In this course, we shall be concerned with philosophical questions about proper names—more precisely, about the relation between names and their bearers, which relation we call 'reference'. This kind of interest in language is a widely known, oft-criticized, and misunderstood feature of 'analytic' philosophy, so it may well be worth saying a few words by way of motivating an interest in such arcane matters. One might reasonably deny, by the way, that any special justification of philosophers' attention to proper names is needed. Reflection on our use of them raises characteristically philosophical puzzles, for example, how there can be significantly different names of one and the same object (e.g., "Samuel Clemens" and "Mark Twain"); how there can be such a thing as a name of an object that does not exist; and what is it for a speaker to understand an utterance of a name.

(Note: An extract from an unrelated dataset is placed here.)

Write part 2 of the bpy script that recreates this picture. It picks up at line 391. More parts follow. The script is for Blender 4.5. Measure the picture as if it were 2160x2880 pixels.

But the interest questions about language have excited among 'analytic' philosophers is not to be explained entirely in terms of their intrinsic interest. Philosophers' interest in language is a consequence of an interest in general questions about the nature of our thought about the world around us. In many areas of philosophy, we presuppose that we are able to have thoughts or beliefs about an 'external' world. Thus, in epistemology, one leading question is under what circumstances the belief that so-and-so is the case counts as knowledge. Surely we also want to ask exactly how beliefs come to be about things: What makes a belief, say, the belief that snow is white, rather than the belief that three plus four is twenty-two? One suspects that other parts of philosophy presuppose answers to these questions, that their answers might influence the answers given to more familiar philosophical questions. Some such questions can be formulated especially clearly in connection with language. Some philosophers have held that the study of the representational features of thought can proceed only via a study of language. But one need not hold such a strong view to think that the study of language will contribute to the study of thought. Any reasonable theory of representation has to address language, for it is undeniable that thoughts are expressed in language.
It is for such reasons that analytic philosophers spend so much time thinking about language: It is not about language that they take themselves to be thinking but one way in which our thought comes into contact with the world outside us. This also explains why philosophers' interest in language is, in certain peculiar ways, limited: Analytic philosophers tend to worry less about poetic imagery, metaphor, and the like, than some might like; we will say almost nothing about such aspects of language here.
The problems we shall be discussing in this course are basic to many debates in philosophy today. One can not begin to understand current discussions in the philosophy of mind, for example, without some grasp of issues concerning reference. Anyone with a serious interest in philosophy therefore really must take a course like this one.